Proprio negli anni in cui Gramsci fraintendeva, o forzava, quello che era l’insegnamento realistico di Machiavelli, le masse popolari tributavano onori e consensi ai regimi dittatoriali ed erano ben lungi dall’aderire a ideali collettivi di rivoluzione ed emancipazione umana.
Trionfavano regimi autoritari fondati sul predominio di un capo unico e indiscusso e della sua ristretta schiera di burocrati e faccendieri. Il popolo, le masse di cui parlava Gramsci, ben lungi dal rivelarsi a guisa di «soggetti storici», erano stati ridotti a strumento passivo di consenso, a materiale umano utilizzabile per i disegni di potenza economica e militare. Né questo processo si è concluso con l’epoca dei conflitti mondiali.

La ricerca del profitto
Arrivando ai giorni nostri, un «Potere invisibile» (di cui parla, per esempio, Daniel Estulin) e apparentemente impersonale, quindi di cui è arduo scorgere la localizzazione precisa e anche gli individui che lo compongono, riesce ad imporre con chiarezza sibillina la sua piattaforma ideologica e programmatica: il neo-liberismo più spinto e incurante delle istanze politiche e di giustizia sociale, la ricerca spasmodica ed esclusiva del profitto, in nome del quale tutti gli stati sono chiamati non solo a sottomettersi ai diktat dei mercati, delle agenzie di rating e dell’Fmi, ma a riconfigurarsi del tutto fino ad assumere
la nuova identità di stati-mercato o stati imprese. In cui evidentemente gli abitanti non sono più cittadini depositari di diritti politici e sociali, ma soggetti consumanti e pedine di un ingranaggio i cui fini non hanno a che fare con il benessere diretto della popolazione.

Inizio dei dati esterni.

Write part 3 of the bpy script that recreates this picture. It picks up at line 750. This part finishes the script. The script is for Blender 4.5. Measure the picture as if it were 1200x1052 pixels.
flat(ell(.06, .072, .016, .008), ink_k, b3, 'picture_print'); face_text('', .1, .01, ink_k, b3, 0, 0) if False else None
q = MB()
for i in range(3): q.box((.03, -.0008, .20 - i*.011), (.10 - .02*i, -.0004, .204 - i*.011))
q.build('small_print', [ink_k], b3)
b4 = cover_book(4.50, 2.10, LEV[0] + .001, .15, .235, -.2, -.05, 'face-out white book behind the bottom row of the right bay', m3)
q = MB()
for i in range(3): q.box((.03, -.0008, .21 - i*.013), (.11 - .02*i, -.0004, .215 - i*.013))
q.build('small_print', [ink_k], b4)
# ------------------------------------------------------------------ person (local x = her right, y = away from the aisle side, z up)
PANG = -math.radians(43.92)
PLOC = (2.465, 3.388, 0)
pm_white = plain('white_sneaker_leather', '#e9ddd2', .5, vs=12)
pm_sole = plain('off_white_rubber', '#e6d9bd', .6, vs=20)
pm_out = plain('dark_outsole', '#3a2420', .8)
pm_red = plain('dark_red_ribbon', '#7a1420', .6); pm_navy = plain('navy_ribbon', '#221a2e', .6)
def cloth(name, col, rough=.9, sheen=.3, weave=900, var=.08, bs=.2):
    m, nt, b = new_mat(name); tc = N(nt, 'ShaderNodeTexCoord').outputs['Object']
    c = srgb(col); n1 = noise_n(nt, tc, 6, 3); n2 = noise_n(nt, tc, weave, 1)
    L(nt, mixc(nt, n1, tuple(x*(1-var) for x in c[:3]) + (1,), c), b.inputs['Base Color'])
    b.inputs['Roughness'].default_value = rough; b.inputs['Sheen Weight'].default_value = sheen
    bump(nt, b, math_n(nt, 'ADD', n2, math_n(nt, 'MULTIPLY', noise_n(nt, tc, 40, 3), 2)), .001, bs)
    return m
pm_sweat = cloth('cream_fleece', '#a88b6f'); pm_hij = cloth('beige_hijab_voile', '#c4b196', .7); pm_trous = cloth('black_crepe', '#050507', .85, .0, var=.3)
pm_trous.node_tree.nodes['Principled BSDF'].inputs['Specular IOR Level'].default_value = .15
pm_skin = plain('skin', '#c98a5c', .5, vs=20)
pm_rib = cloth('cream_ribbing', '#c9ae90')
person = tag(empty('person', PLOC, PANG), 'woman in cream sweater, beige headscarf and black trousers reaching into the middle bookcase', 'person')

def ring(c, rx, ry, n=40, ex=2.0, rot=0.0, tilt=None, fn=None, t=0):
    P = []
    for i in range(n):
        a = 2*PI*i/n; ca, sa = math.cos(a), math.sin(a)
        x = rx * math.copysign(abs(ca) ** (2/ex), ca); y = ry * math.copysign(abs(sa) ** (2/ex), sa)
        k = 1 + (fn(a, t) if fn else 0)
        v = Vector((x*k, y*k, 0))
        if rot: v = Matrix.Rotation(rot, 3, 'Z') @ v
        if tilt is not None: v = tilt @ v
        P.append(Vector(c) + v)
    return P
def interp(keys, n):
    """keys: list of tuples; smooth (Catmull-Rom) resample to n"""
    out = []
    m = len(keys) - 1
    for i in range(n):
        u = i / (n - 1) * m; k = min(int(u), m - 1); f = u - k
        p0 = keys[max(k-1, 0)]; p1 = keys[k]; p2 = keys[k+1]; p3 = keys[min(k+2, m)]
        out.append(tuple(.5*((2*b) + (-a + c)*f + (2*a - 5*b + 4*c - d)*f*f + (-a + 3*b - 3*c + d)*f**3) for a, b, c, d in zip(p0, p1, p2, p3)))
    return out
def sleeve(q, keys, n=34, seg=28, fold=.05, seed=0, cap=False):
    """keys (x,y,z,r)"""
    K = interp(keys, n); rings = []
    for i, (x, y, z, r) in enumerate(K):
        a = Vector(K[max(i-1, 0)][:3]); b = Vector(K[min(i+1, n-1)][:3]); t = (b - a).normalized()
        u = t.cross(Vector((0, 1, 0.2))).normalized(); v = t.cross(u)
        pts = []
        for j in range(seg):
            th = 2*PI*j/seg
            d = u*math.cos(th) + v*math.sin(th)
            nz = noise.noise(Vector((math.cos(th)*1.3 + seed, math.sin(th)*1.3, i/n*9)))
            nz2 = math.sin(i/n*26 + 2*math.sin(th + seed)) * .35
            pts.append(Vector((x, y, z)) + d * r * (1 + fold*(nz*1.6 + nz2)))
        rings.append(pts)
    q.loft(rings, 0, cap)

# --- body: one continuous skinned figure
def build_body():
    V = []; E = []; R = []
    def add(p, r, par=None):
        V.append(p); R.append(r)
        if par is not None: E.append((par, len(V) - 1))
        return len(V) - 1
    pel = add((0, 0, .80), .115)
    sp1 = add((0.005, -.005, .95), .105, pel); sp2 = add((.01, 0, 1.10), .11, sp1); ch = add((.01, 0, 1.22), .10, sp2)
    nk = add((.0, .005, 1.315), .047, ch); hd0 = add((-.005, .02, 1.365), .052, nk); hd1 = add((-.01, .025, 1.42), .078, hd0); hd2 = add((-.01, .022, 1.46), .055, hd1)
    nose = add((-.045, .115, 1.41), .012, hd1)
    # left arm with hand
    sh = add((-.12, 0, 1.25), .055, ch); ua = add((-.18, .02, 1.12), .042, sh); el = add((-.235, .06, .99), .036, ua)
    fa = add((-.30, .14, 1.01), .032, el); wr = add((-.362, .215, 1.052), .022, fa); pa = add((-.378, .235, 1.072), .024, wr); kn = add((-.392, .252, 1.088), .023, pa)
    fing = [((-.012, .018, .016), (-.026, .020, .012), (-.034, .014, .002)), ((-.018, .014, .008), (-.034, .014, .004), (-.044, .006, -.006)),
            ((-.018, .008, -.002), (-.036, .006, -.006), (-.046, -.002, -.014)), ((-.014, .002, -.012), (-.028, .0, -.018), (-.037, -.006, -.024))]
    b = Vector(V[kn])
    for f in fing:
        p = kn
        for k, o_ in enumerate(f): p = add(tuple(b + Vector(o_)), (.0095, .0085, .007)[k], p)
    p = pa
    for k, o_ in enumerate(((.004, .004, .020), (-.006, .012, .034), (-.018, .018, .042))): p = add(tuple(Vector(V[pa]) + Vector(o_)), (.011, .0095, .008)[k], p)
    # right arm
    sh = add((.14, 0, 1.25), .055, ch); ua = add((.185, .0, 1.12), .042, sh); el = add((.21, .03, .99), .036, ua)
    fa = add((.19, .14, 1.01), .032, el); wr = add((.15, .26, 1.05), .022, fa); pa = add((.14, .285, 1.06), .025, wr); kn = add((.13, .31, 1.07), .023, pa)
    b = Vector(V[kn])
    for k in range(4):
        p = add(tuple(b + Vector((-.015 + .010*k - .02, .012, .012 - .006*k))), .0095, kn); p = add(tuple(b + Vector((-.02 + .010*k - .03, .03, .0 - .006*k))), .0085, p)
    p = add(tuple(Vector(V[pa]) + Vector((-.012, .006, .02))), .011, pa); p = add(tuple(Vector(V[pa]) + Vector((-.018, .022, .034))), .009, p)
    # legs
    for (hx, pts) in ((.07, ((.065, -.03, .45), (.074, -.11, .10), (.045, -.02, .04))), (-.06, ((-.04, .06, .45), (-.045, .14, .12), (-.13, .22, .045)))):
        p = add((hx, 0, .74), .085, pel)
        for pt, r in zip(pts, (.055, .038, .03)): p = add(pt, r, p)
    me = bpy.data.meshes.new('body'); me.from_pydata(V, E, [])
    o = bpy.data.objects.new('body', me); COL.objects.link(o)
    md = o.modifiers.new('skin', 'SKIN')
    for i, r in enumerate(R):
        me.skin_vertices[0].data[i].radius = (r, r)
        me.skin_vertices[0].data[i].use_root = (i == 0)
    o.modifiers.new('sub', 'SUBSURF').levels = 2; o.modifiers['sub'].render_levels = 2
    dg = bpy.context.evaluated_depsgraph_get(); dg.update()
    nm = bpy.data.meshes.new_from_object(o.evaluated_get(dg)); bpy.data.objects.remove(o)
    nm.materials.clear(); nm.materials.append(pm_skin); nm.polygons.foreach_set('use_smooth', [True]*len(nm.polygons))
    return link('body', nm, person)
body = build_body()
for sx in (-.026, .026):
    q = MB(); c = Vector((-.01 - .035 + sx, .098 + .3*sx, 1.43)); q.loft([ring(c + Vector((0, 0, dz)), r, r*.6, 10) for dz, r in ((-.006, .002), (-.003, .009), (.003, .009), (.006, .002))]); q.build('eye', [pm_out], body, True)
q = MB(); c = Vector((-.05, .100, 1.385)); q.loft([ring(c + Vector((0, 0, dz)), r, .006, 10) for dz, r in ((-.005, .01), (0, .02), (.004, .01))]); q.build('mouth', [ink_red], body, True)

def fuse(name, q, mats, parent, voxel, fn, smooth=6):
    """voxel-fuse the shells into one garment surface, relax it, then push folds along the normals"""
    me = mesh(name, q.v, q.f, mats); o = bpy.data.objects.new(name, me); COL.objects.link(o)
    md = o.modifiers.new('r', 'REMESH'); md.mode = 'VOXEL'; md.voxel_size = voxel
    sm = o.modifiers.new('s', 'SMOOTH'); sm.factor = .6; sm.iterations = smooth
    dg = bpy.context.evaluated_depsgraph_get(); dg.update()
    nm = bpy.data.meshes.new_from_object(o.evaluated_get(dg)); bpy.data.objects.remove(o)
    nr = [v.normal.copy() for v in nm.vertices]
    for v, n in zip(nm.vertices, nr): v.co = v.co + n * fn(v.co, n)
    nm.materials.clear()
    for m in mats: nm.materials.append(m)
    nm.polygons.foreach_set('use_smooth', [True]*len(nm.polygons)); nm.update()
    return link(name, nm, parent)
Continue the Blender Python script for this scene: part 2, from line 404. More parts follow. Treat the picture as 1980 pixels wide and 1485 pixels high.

Siamo all’interno di una forma di potere che, per quanto vicina agli intendimenti e ai suggerimenti di Machiavelli, si declina altresì in termini economici o comunque di utilità nei confronti di quelle agenzie che fanno capo all’alta finanza, in questo distanziandosi fortemente dalla visione del segretario fiorentino, per il quale i «danari» dovevano rappresentare semmai uno strumento in vista del bene superiore che era comunque politico.
L’epoca del realismo politico compiuto, insomma, la nostra. In seguito al presunto crollo delle ideologie, il potere effettivo è quello economico, assurto al rango dì pensiero unico senza neppure dover fingere di richiamarsi a chissà quali ideali o progetti di emancipazione umana. Logica della quantità e progresso infinito sono gli unici due fari consentiti.